The government has also taken action designed to keep unemployment down, including extra funding for Jobcentre Plus, and subsidising work for young people through the Future Jobs Fund.

However, many experts fear that the recession may have a sting in the tail, with another dip before we finally start to climb out of it. So if you are employed, but are concerned that your employer might be downsizing, cost-cutting, merging or selling, what can you do to protect your position or make yourself more employable should you lose your job?

  • Show a positive attitude: Don't get caught up with people who are moaning and complaining or spreading rumours. If your bosses are considering who to keep and who to get rid of, employees who show a 'can do' attitude are more likely to be retained.

  • Work hard: Similarly, when a company is unsettled, many employees find it hard to stay focused or keep motivated. This is not the time to be arriving late or taking long lunch hours. Instead, try and put in some extra effort - give your bosses a reason to keep you on.

  • Be flexible: If companies are downsizing or laying people off, then those employees who remain will need to be flexible. Show yourself willing to take on whatever is required and you will make yourself one of the "indispensables". How do you do it? Volunteer when help is needed, take on more work or more responsibility, show you can cope with whatever comes your way.

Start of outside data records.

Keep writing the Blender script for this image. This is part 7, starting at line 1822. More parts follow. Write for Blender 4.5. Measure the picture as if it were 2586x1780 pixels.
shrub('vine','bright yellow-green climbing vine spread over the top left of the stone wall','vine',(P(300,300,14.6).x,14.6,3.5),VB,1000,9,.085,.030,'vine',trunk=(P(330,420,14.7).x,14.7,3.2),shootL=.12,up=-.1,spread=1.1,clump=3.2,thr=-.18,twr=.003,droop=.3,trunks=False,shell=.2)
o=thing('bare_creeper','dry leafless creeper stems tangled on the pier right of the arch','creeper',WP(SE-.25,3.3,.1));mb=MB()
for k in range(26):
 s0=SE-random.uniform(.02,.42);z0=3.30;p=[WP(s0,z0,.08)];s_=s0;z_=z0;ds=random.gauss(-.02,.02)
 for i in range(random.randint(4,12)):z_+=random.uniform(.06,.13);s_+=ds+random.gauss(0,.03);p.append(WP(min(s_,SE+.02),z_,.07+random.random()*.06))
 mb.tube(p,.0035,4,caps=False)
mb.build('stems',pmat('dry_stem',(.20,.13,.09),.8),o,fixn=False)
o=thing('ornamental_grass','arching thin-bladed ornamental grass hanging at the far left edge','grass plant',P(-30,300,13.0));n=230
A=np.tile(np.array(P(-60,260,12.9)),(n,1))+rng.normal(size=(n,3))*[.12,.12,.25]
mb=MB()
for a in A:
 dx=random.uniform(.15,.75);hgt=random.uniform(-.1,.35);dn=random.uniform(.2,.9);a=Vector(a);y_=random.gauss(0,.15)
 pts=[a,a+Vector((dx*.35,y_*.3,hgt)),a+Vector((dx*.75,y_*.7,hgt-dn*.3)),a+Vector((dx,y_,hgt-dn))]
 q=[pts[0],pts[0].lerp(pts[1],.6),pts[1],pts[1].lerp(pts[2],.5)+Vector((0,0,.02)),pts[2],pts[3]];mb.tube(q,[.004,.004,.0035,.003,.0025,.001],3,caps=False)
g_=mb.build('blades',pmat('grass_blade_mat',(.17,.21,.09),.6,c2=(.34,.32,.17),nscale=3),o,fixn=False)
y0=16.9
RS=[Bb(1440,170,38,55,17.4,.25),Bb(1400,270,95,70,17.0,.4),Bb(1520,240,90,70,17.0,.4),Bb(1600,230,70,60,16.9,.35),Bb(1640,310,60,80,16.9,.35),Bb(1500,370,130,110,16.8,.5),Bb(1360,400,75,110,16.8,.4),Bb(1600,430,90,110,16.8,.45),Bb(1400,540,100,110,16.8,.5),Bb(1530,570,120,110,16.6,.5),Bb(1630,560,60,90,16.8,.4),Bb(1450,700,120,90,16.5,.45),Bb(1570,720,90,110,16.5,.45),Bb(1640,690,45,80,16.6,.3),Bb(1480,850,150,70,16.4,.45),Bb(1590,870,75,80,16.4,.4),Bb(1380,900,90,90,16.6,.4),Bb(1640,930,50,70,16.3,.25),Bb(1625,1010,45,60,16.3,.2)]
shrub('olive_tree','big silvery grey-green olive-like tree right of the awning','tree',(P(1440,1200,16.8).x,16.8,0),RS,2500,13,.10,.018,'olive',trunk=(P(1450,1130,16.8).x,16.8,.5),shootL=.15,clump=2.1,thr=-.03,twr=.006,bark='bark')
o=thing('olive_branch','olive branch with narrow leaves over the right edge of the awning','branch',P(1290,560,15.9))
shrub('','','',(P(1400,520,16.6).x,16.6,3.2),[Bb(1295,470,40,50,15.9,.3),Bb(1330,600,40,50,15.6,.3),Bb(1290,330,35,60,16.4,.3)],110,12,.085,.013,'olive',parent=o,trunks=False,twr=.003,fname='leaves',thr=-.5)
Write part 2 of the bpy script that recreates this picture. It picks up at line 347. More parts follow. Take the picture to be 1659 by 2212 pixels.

  • Update your skills: We live in a world where up to date skills are a vital part of most jobs. Take the opportunity to update yours before the axe falls. Finding a good course that you can take in your own time will not only make you more of an asset to your current employer, it will also put you ahead of the curve should you find yourself out of work.

  • Update your CV: Hope for the best, but be prepared for the worst. Even if you are not actively looking for a new job yet, it is still a good idea to keep your CV updated. If you have added new responsibilities, changed your job title, or updated your skills, be sure to add them to your CV.

When companies are struggling, some issues are out of your hands, but by planning ahead you will increase your chances of staying in regular employment.